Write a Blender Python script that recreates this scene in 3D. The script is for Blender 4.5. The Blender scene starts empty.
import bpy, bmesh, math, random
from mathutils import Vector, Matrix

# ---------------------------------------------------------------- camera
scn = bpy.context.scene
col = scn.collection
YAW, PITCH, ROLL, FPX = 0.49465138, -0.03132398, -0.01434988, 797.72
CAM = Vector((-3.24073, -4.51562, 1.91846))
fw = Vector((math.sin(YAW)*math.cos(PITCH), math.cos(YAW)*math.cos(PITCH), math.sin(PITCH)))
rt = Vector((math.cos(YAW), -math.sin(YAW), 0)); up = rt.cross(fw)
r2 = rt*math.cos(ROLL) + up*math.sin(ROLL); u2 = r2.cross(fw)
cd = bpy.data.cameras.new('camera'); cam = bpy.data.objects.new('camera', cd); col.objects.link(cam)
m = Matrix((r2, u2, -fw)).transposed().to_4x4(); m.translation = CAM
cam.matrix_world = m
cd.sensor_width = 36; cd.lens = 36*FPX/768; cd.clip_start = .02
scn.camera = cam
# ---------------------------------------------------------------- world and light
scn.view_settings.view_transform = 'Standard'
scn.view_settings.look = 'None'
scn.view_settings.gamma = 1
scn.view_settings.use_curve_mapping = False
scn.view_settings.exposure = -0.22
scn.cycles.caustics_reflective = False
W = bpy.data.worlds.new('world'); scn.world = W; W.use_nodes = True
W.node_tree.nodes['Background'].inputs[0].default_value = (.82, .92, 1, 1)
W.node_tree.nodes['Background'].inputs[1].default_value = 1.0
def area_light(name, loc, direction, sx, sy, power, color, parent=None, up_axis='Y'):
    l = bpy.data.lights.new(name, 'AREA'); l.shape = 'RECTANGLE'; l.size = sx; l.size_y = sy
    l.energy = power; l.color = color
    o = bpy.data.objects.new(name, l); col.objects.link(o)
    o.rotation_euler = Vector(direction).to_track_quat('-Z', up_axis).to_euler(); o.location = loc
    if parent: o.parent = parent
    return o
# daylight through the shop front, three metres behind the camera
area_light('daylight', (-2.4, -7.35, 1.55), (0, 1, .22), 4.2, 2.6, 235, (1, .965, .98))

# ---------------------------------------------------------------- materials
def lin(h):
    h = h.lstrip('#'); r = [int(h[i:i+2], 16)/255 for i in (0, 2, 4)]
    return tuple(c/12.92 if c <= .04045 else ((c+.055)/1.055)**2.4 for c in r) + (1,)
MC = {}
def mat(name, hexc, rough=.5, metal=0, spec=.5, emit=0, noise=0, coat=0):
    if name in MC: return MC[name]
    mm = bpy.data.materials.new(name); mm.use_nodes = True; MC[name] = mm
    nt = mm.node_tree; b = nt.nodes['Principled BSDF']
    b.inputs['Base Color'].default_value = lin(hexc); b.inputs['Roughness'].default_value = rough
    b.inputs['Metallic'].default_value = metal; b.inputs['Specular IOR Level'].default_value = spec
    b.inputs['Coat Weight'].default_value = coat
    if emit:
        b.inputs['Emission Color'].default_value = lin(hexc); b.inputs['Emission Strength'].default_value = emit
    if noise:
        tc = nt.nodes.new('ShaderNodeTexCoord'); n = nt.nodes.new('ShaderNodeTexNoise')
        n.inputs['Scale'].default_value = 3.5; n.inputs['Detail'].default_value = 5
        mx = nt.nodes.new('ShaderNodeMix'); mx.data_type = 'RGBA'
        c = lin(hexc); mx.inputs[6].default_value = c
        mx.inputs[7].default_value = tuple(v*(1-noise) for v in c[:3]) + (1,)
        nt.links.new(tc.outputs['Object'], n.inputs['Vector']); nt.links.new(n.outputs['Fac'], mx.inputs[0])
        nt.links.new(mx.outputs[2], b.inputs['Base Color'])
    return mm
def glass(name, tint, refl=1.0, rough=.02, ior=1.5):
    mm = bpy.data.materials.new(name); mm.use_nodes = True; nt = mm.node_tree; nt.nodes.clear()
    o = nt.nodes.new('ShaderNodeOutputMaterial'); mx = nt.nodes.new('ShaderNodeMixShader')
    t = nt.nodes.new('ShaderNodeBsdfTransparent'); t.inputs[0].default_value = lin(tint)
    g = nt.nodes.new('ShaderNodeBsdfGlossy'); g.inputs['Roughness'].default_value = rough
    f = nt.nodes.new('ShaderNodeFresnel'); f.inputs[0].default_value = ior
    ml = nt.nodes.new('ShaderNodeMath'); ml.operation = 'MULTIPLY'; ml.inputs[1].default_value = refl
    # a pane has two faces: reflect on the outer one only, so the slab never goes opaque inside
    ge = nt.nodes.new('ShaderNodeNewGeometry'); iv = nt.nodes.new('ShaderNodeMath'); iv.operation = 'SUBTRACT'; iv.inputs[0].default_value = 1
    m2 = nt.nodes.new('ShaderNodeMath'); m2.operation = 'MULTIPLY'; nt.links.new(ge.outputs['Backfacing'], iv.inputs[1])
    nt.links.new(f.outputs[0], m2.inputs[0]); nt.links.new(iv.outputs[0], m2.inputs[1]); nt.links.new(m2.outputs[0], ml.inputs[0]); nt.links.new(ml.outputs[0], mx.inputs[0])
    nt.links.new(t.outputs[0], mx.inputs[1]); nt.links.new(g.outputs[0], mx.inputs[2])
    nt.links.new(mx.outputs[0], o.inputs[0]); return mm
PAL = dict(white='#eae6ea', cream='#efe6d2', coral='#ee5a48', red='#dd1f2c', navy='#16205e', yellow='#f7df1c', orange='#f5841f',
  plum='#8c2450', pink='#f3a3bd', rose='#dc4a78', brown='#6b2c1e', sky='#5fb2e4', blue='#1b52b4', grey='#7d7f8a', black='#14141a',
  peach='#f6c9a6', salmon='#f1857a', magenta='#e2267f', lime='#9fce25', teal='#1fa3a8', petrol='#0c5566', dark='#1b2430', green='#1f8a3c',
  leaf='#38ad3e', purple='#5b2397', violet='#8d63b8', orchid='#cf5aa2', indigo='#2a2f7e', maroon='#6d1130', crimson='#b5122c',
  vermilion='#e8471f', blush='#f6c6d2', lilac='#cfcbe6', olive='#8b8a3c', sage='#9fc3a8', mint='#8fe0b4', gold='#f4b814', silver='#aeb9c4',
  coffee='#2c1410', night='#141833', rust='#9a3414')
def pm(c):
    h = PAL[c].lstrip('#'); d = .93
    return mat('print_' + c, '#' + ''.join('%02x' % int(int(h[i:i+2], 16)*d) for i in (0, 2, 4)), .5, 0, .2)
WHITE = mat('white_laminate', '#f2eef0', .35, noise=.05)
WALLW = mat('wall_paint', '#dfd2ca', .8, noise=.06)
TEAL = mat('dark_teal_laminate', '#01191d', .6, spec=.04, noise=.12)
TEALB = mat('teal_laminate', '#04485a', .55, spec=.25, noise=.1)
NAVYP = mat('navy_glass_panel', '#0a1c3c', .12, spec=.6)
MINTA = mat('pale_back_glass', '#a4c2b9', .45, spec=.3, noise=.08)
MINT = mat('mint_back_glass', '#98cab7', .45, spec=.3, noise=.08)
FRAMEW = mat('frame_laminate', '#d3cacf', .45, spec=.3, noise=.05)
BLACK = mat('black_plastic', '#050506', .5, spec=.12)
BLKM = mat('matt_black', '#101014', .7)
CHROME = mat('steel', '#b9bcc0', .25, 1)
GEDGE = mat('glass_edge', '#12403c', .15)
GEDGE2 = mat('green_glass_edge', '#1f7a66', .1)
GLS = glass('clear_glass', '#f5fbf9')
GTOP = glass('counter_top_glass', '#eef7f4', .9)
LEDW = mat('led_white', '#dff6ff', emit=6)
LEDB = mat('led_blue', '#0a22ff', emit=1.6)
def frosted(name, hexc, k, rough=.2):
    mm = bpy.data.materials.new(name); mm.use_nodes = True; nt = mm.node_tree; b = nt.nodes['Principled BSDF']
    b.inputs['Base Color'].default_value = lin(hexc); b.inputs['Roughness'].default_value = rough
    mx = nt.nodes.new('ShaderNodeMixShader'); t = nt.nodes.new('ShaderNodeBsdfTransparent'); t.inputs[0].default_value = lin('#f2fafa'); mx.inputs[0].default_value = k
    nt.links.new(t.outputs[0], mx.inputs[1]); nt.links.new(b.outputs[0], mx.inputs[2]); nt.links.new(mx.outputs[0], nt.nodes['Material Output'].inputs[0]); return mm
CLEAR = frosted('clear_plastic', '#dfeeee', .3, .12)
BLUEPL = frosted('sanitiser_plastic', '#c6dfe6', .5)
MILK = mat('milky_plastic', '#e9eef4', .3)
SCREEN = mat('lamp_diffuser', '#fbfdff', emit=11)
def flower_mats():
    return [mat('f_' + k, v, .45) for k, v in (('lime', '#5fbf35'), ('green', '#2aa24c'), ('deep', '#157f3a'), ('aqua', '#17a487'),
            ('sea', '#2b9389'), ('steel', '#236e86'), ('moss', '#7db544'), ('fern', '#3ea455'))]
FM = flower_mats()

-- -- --

▶ [GIVEN INSTRUCTION] Beginning at the top of the data, extract each line through the line containing "from mathutils import Vector, Matrix" and return those lines exactly, with nothing added.

▶ [RESULT]
Write a Blender Python script that recreates this scene in 3D. The script is for Blender 4.5. The Blender scene starts empty.
import bpy, bmesh, math, random
from mathutils import Vector, Matrix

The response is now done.